About 100 roads in southern Mississippi were impassable at the height of the bad weather because of the flooding, including the main route into Biloxi, Harrison County Emergency Management Director Rupert Lacy said. Some residents had to be rescued from their stalled and stranded cars, and others were helped from their flooded homes, Lacy said.

The Biloxi area had 5 to 10 inches of rain in a 24-hour period, said Bobby Weaver, operations chief for the county emergency agency. He said a few people took refuge overnight in a Red Cross shelter, but left Saturday.

People were evacuated from about a dozen homes in Geneva County in southeast Alabama because of flooding, said Margaret Mixon, the county’s emergency management director. And all roads in the county were closed because of the flooding, Mixon said.

Tornado watches and warnings were issued across the region, which is still reeling from twisters over the past two days. On Thursday, nearly 30 people were hurt when a tornado destroyed dozens of homes and businesses across south-central Mississippi. On Friday, tornadoes struck Louisiana, Alabama and North Carolina, damaging homes and toppling trees.

“We’ve still got water standing in a lot of areas,” Lacy said. “Some of the rivers are still coming up, that’s our biggest concern right now, protecting life and property.”

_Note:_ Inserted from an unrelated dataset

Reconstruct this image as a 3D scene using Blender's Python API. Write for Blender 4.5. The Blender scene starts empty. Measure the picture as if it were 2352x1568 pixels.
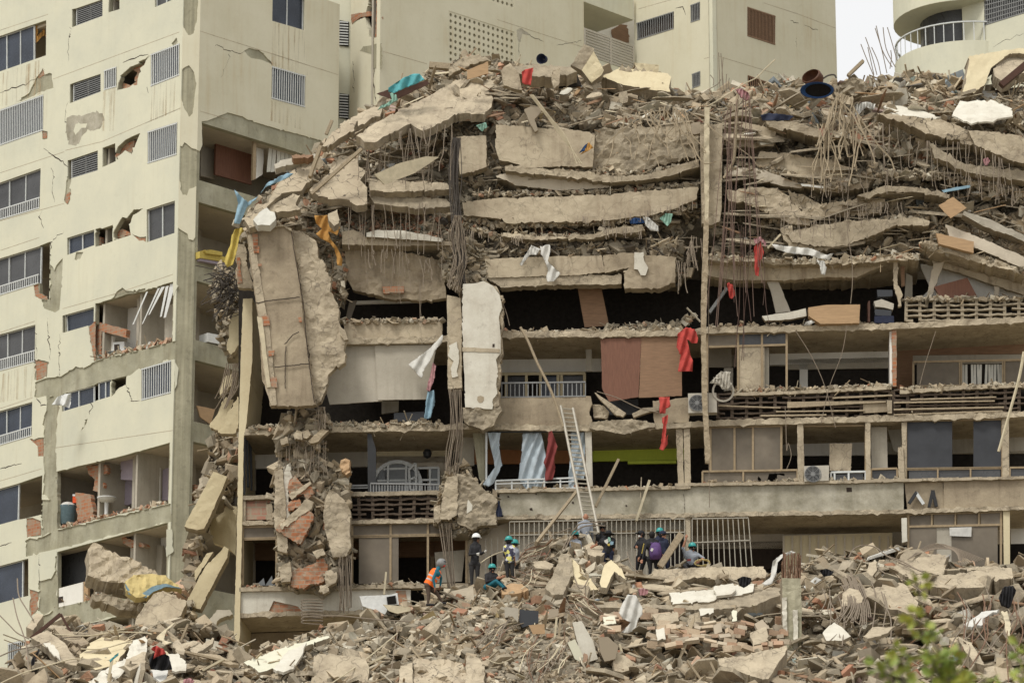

Weaver said two rivers in the Biloxi area — the Tchoutacabouffa and the Biloxi — were expected to crest early Sunday. But neither river is located in a heavily populated area, he said.

Up to 17 inches had fallen over three days in isolated areas in Alabama and Mississippi, said National Weather Service meteorologist Kirk Caceras.

In Mississippi, Lacy said officials were still trying to determine how many homes had been flooded and the extent of the damage.

“We have springtime storms,” Lacy said. “But this is a very unusual springtime storm.”

To the west, blizzard warnings were in effect until Saturday afternoon for parts of the Texas Panhandle as snow stranded people indoors and left highways closed.

The storm also buried parts of Kansas in more than two feet of snow and knocked out power to at least 17,000 homes and businesses. Kansas Gov. Kathleen Sebelius signed a declaration of disaster emergency that covered 62 counties and allows state resources and personnel to help local officials deal with storm damage.

The National Weather Service said the heaviest snow in Kansas by Saturday morning was 28 inches around the Pratt area. Other areas of Kansas reported snow drifts up to six feet high.

The storm also dumped heavy snow on parts of Oklahoma. It was blamed for two deadly accidents in central Oklahoma and dozens of other collisions in northwest Oklahoma.